* START Data lines *

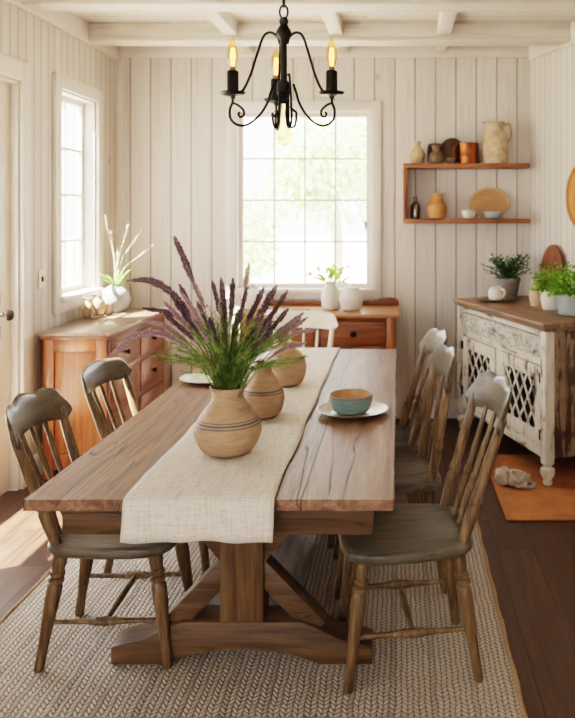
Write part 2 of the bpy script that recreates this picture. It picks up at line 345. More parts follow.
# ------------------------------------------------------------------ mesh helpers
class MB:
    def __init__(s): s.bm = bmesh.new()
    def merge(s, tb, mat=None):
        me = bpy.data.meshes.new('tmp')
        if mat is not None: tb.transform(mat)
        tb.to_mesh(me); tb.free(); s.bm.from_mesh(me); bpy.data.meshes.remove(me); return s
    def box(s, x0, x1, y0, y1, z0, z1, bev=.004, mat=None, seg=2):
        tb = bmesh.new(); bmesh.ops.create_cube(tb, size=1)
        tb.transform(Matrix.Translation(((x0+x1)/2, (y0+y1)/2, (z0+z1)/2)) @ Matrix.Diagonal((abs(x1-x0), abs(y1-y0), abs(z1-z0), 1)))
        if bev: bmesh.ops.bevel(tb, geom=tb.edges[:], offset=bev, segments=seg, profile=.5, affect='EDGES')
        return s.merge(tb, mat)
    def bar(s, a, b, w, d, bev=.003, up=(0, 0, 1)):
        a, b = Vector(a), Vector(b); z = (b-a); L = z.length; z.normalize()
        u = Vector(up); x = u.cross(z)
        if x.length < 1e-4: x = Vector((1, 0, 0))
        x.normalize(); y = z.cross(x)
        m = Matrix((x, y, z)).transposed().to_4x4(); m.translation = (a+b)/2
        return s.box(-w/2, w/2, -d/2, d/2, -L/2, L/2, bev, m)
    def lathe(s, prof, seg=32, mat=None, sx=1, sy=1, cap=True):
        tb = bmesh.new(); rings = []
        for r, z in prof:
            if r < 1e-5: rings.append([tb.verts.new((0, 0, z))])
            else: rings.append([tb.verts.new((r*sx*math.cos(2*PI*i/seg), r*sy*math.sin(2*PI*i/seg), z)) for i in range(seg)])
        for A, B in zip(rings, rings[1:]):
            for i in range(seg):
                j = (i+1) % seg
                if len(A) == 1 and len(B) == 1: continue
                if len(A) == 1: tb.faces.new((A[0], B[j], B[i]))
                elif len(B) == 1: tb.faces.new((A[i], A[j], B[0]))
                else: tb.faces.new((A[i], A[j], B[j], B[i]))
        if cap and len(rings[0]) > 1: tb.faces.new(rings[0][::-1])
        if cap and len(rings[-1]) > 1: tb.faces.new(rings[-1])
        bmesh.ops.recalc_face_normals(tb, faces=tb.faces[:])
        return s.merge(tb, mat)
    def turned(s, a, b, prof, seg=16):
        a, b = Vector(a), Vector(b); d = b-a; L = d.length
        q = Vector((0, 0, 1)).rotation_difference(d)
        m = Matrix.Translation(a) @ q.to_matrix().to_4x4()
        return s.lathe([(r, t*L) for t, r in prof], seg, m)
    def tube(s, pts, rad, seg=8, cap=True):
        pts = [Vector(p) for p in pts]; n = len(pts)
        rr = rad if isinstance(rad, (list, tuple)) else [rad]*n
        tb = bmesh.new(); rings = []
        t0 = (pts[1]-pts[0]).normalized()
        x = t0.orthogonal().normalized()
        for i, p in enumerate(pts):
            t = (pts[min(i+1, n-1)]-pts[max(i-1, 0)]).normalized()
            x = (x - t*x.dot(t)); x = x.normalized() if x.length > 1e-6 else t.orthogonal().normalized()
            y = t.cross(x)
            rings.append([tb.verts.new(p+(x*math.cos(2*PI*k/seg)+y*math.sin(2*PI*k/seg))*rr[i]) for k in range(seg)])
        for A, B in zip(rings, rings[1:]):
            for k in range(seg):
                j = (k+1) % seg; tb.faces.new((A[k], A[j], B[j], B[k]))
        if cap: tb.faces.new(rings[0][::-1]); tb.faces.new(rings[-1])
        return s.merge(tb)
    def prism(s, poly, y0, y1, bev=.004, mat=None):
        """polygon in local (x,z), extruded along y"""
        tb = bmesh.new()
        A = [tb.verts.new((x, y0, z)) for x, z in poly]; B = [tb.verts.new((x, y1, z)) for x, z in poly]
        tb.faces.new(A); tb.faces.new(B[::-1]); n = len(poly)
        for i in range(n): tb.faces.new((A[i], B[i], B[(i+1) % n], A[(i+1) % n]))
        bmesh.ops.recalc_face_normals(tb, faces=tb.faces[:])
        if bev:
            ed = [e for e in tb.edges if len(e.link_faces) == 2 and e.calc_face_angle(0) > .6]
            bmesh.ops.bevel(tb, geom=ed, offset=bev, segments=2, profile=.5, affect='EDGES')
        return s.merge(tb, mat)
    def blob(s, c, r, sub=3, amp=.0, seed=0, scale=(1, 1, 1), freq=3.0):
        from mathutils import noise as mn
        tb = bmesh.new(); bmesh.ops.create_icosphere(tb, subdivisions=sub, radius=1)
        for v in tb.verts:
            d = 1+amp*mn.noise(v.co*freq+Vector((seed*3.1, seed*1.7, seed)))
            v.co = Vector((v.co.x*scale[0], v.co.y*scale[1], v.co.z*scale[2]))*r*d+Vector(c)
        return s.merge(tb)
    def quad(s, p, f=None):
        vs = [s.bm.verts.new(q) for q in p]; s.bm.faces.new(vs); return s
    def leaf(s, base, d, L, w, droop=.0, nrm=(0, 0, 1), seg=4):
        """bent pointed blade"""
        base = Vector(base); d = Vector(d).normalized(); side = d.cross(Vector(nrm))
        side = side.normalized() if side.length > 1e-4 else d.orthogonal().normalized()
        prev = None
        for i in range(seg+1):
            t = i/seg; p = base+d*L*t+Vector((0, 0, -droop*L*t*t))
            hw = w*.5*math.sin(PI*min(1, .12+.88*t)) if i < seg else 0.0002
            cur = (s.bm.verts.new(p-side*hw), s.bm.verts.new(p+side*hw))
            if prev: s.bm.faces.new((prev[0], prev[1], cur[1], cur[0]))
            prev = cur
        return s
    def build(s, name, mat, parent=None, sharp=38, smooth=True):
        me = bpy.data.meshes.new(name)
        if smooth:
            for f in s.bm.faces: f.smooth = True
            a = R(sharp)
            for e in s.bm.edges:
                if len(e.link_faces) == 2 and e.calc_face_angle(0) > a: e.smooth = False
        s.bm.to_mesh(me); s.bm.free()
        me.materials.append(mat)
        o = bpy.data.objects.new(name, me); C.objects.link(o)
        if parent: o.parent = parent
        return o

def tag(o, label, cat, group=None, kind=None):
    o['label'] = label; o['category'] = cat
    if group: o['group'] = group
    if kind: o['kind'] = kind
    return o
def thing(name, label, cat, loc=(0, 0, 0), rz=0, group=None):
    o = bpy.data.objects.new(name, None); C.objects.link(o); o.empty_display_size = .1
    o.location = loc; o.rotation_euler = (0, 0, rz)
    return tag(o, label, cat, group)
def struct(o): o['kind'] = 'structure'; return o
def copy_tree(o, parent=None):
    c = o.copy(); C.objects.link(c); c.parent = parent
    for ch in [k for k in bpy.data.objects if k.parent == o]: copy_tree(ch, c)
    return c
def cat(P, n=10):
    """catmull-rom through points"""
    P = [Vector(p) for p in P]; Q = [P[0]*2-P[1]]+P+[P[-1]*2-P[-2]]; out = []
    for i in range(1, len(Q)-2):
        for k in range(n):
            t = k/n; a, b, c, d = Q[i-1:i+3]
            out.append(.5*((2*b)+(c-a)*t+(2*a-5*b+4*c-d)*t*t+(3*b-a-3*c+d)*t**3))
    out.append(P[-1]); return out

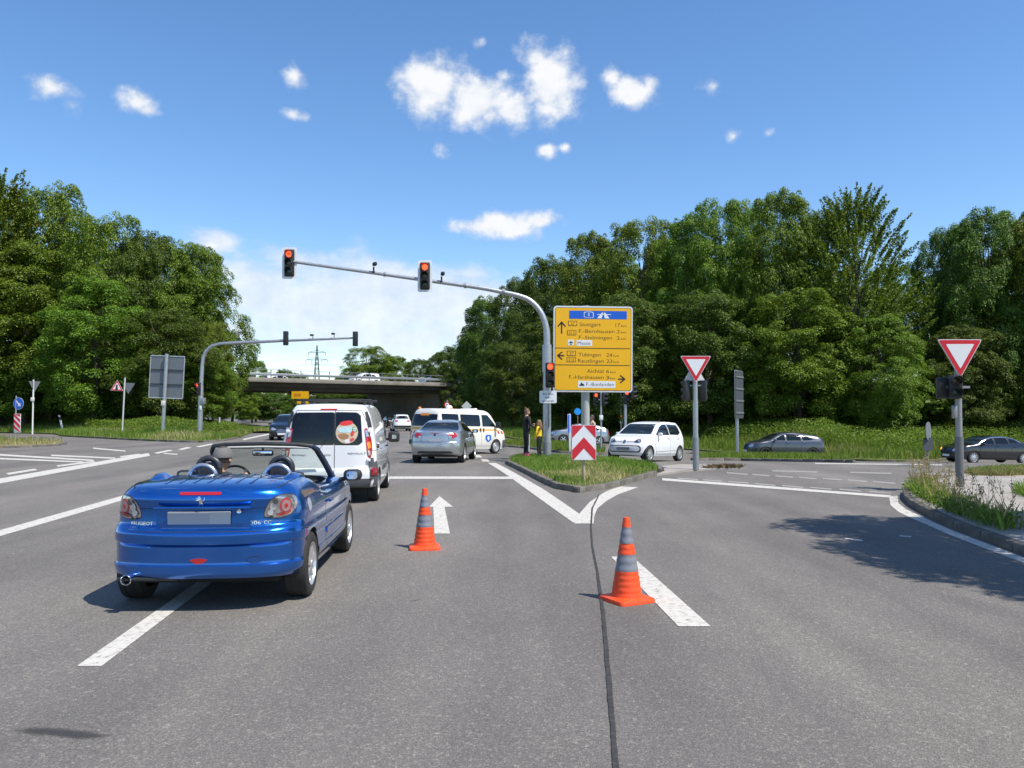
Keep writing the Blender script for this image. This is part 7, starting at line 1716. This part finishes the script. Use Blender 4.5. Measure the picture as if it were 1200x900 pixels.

* END Data lines *

● Problem requirements: Quote every line word for word and keep the images out of the copy.

● Finished exercise:
Write part 2 of the bpy script that recreates this picture. It picks up at line 345. More parts follow.
# ------------------------------------------------------------------ mesh helpers
class MB:
    def __init__(s): s.bm = bmesh.new()
    def merge(s, tb, mat=None):
        me = bpy.data.meshes.new('tmp')
        if mat is not None: tb.transform(mat)
        tb.to_mesh(me); tb.free(); s.bm.from_mesh(me); bpy.data.meshes.remove(me); return s
    def box(s, x0, x1, y0, y1, z0, z1, bev=.004, mat=None, seg=2):
        tb = bmesh.new(); bmesh.ops.create_cube(tb, size=1)
        tb.transform(Matrix.Translation(((x0+x1)/2, (y0+y1)/2, (z0+z1)/2)) @ Matrix.Diagonal((abs(x1-x0), abs(y1-y0), abs(z1-z0), 1)))
        if bev: bmesh.ops.bevel(tb, geom=tb.edges[:], offset=bev, segments=seg, profile=.5, affect='EDGES')
        return s.merge(tb, mat)
    def bar(s, a, b, w, d, bev=.003, up=(0, 0, 1)):
        a, b = Vector(a), Vector(b); z = (b-a); L = z.length; z.normalize()
        u = Vector(up); x = u.cross(z)
        if x.length < 1e-4: x = Vector((1, 0, 0))
        x.normalize(); y = z.cross(x)
        m = Matrix((x, y, z)).transposed().to_4x4(); m.translation = (a+b)/2
        return s.box(-w/2, w/2, -d/2, d/2, -L/2, L/2, bev, m)
    def lathe(s, prof, seg=32, mat=None, sx=1, sy=1, cap=True):
        tb = bmesh.new(); rings = []
        for r, z in prof:
            if r < 1e-5: rings.append([tb.verts.new((0, 0, z))])
            else: rings.append([tb.verts.new((r*sx*math.cos(2*PI*i/seg), r*sy*math.sin(2*PI*i/seg), z)) for i in range(seg)])
        for A, B in zip(rings, rings[1:]):
            for i in range(seg):
                j = (i+1) % seg
                if len(A) == 1 and len(B) == 1: continue
                if len(A) == 1: tb.faces.new((A[0], B[j], B[i]))
                elif len(B) == 1: tb.faces.new((A[i], A[j], B[0]))
                else: tb.faces.new((A[i], A[j], B[j], B[i]))
        if cap and len(rings[0]) > 1: tb.faces.new(rings[0][::-1])
        if cap and len(rings[-1]) > 1: tb.faces.new(rings[-1])
        bmesh.ops.recalc_face_normals(tb, faces=tb.faces[:])
        return s.merge(tb, mat)
    def turned(s, a, b, prof, seg=16):
        a, b = Vector(a), Vector(b); d = b-a; L = d.length
        q = Vector((0, 0, 1)).rotation_difference(d)
        m = Matrix.Translation(a) @ q.to_matrix().to_4x4()
        return s.lathe([(r, t*L) for t, r in prof], seg, m)
    def tube(s, pts, rad, seg=8, cap=True):
        pts = [Vector(p) for p in pts]; n = len(pts)
        rr = rad if isinstance(rad, (list, tuple)) else [rad]*n
        tb = bmesh.new(); rings = []
        t0 = (pts[1]-pts[0]).normalized()
        x = t0.orthogonal().normalized()
        for i, p in enumerate(pts):
            t = (pts[min(i+1, n-1)]-pts[max(i-1, 0)]).normalized()
            x = (x - t*x.dot(t)); x = x.normalized() if x.length > 1e-6 else t.orthogonal().normalized()
            y = t.cross(x)
            rings.append([tb.verts.new(p+(x*math.cos(2*PI*k/seg)+y*math.sin(2*PI*k/seg))*rr[i]) for k in range(seg)])
        for A, B in zip(rings, rings[1:]):
            for k in range(seg):
                j = (k+1) % seg; tb.faces.new((A[k], A[j], B[j], B[k]))
        if cap: tb.faces.new(rings[0][::-1]); tb.faces.new(rings[-1])
        return s.merge(tb)
    def prism(s, poly, y0, y1, bev=.004, mat=None):
        """polygon in local (x,z), extruded along y"""
        tb = bmesh.new()
        A = [tb.verts.new((x, y0, z)) for x, z in poly]; B = [tb.verts.new((x, y1, z)) for x, z in poly]
        tb.faces.new(A); tb.faces.new(B[::-1]); n = len(poly)
        for i in range(n): tb.faces.new((A[i], B[i], B[(i+1) % n], A[(i+1) % n]))
        bmesh.ops.recalc_face_normals(tb, faces=tb.faces[:])
        if bev:
            ed = [e for e in tb.edges if len(e.link_faces) == 2 and e.calc_face_angle(0) > .6]
            bmesh.ops.bevel(tb, geom=ed, offset=bev, segments=2, profile=.5, affect='EDGES')
        return s.merge(tb, mat)
    def blob(s, c, r, sub=3, amp=.0, seed=0, scale=(1, 1, 1), freq=3.0):
        from mathutils import noise as mn
        tb = bmesh.new(); bmesh.ops.create_icosphere(tb, subdivisions=sub, radius=1)
        for v in tb.verts:
            d = 1+amp*mn.noise(v.co*freq+Vector((seed*3.1, seed*1.7, seed)))
            v.co = Vector((v.co.x*scale[0], v.co.y*scale[1], v.co.z*scale[2]))*r*d+Vector(c)
        return s.merge(tb)
    def quad(s, p, f=None):
        vs = [s.bm.verts.new(q) for q in p]; s.bm.faces.new(vs); return s
    def leaf(s, base, d, L, w, droop=.0, nrm=(0, 0, 1), seg=4):
        """bent pointed blade"""
        base = Vector(base); d = Vector(d).normalized(); side = d.cross(Vector(nrm))
        side = side.normalized() if side.length > 1e-4 else d.orthogonal().normalized()
        prev = None
        for i in range(seg+1):
            t = i/seg; p = base+d*L*t+Vector((0, 0, -droop*L*t*t))
            hw = w*.5*math.sin(PI*min(1, .12+.88*t)) if i < seg else 0.0002
            cur = (s.bm.verts.new(p-side*hw), s.bm.verts.new(p+side*hw))
            if prev: s.bm.faces.new((prev[0], prev[1], cur[1], cur[0]))
            prev = cur
        return s
    def build(s, name, mat, parent=None, sharp=38, smooth=True):
        me = bpy.data.meshes.new(name)
        if smooth:
            for f in s.bm.faces: f.smooth = True
            a = R(sharp)
            for e in s.bm.edges:
                if len(e.link_faces) == 2 and e.calc_face_angle(0) > a: e.smooth = False
        s.bm.to_mesh(me); s.bm.free()
        me.materials.append(mat)
        o = bpy.data.objects.new(name, me); C.objects.link(o)
        if parent: o.parent = parent
        return o

def tag(o, label, cat, group=None, kind=None):
    o['label'] = label; o['category'] = cat
    if group: o['group'] = group
    if kind: o['kind'] = kind
    return o
def thing(name, label, cat, loc=(0, 0, 0), rz=0, group=None):
    o = bpy.data.objects.new(name, None); C.objects.link(o); o.empty_display_size = .1
    o.location = loc; o.rotation_euler = (0, 0, rz)
    return tag(o, label, cat, group)
def struct(o): o['kind'] = 'structure'; return o
def copy_tree(o, parent=None):
    c = o.copy(); C.objects.link(c); c.parent = parent
    for ch in [k for k in bpy.data.objects if k.parent == o]: copy_tree(ch, c)
    return c
def cat(P, n=10):
    """catmull-rom through points"""
    P = [Vector(p) for p in P]; Q = [P[0]*2-P[1]]+P+[P[-1]*2-P[-2]]; out = []
    for i in range(1, len(Q)-2):
        for k in range(n):
            t = k/n; a, b, c, d = Q[i-1:i+3]
            out.append(.5*((2*b)+(c-a)*t+(2*a-5*b+4*c-d)*t*t+(3*b-a-3*c+d)*t**3))
    out.append(P[-1]); return out

Keep writing the Blender script for this image. This is part 7, starting at line 1716. This part finishes the script. Use Blender 4.5. Measure the picture as if it were 1200x900 pixels.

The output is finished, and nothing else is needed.